## Begin RECORDS FOR THIS TASK

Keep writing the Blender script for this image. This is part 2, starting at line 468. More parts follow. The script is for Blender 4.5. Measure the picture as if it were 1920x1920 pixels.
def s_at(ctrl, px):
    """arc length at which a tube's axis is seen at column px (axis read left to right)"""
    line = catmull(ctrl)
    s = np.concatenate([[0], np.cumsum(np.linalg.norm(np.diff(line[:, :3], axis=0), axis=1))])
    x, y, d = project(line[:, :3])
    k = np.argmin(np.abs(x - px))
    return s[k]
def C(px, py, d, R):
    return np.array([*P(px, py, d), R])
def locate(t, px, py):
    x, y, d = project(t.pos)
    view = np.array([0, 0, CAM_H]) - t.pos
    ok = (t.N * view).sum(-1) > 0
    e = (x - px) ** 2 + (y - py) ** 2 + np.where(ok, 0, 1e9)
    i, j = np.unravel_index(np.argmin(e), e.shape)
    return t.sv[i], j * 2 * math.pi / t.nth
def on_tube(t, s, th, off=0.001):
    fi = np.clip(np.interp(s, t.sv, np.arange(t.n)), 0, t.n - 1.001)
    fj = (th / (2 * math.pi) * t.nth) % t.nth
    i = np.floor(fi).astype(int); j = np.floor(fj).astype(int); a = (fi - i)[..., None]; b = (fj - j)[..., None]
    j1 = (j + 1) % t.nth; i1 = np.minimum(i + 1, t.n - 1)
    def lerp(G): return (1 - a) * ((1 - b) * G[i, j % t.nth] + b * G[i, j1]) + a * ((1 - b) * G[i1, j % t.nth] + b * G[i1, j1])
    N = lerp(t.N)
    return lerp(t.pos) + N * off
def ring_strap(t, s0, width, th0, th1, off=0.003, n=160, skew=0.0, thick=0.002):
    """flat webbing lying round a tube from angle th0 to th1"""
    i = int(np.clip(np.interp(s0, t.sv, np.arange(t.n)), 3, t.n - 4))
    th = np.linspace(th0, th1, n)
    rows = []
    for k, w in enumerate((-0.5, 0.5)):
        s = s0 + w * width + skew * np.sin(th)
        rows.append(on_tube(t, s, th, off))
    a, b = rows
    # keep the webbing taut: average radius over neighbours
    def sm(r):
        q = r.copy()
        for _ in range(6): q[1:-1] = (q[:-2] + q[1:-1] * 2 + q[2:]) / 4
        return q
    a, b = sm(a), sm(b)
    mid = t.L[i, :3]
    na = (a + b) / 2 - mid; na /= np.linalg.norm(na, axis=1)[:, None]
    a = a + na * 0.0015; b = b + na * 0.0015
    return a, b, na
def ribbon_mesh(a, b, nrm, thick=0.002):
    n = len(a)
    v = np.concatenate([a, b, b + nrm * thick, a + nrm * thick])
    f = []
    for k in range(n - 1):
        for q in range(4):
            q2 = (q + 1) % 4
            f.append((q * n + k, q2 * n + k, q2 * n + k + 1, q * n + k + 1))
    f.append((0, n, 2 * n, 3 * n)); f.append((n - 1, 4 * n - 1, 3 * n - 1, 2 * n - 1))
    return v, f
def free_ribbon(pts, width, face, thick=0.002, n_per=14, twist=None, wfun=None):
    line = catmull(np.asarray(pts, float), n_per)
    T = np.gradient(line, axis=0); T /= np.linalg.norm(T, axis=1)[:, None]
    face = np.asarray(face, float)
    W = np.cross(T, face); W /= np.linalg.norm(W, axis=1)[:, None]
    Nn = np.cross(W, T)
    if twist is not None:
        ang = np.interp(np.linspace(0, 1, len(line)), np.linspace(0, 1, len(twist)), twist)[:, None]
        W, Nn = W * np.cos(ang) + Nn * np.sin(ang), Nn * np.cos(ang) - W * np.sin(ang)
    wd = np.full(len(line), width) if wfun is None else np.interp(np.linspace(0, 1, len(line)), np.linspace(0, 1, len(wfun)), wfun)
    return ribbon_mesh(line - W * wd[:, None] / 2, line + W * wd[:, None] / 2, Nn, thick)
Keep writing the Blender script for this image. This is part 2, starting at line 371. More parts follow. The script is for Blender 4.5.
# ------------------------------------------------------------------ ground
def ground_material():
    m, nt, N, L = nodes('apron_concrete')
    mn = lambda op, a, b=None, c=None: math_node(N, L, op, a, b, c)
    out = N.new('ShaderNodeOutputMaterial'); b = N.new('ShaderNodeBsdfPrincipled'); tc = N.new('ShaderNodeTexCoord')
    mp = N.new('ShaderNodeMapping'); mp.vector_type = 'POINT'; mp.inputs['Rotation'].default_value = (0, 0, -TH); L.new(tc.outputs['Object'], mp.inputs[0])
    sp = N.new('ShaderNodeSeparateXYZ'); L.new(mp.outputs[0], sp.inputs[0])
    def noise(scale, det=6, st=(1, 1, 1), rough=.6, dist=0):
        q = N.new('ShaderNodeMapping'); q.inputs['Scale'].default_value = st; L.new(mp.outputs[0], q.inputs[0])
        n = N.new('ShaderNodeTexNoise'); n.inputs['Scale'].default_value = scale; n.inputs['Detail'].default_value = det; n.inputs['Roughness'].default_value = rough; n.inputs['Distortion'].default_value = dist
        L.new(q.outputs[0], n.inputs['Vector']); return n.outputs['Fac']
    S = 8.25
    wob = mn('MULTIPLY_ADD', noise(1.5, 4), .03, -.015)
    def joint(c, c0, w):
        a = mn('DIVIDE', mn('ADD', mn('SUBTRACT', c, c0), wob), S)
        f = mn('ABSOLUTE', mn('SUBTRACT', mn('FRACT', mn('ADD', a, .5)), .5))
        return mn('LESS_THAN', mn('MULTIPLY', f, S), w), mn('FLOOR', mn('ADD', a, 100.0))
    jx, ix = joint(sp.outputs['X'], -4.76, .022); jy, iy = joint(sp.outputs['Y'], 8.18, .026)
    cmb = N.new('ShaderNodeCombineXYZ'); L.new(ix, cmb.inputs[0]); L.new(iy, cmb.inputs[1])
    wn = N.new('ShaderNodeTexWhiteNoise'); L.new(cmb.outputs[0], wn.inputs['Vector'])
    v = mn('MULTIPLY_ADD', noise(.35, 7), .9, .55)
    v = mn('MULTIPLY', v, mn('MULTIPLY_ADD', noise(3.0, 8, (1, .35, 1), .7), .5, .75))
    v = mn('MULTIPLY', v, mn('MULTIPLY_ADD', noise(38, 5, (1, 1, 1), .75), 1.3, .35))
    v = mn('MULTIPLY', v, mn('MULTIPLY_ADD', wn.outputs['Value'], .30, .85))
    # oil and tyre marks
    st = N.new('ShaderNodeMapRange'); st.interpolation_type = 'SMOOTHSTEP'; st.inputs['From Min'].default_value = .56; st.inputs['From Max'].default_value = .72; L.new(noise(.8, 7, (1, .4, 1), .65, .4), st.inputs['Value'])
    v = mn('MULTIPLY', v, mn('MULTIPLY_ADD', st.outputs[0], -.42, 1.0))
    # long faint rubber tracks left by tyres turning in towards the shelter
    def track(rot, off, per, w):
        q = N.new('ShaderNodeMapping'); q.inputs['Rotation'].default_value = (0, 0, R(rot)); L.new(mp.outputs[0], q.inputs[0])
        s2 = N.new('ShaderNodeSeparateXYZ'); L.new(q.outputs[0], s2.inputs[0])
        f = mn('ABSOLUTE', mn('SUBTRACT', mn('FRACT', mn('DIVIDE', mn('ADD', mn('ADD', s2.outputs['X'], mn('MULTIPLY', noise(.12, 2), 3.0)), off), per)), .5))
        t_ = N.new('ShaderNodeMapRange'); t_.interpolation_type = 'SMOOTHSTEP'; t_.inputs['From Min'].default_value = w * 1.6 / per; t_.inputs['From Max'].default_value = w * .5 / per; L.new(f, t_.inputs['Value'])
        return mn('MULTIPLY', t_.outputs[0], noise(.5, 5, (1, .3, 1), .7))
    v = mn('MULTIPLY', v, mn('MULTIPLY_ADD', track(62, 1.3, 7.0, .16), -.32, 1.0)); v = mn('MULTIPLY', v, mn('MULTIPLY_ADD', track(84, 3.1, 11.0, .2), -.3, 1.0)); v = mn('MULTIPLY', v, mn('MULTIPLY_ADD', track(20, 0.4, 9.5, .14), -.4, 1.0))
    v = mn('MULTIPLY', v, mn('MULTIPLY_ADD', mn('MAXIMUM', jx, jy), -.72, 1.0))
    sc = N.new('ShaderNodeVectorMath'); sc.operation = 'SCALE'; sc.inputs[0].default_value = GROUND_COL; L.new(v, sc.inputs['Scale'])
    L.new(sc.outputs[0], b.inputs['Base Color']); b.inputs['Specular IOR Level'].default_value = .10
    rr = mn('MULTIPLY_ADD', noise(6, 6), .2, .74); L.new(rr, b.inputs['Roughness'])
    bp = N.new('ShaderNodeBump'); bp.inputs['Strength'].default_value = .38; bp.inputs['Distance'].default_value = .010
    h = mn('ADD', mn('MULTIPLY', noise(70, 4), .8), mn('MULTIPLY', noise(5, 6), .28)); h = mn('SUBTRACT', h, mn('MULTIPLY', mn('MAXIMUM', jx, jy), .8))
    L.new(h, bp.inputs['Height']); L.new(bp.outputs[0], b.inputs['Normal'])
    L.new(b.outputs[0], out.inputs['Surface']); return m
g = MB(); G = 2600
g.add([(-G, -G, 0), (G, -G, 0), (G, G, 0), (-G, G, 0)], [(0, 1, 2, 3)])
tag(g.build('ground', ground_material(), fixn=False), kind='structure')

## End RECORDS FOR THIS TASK

#### WHAT IS EXPECTED
Tell how many lines of the material above hold "script", answering with a bare number.

#### THE REPLY
2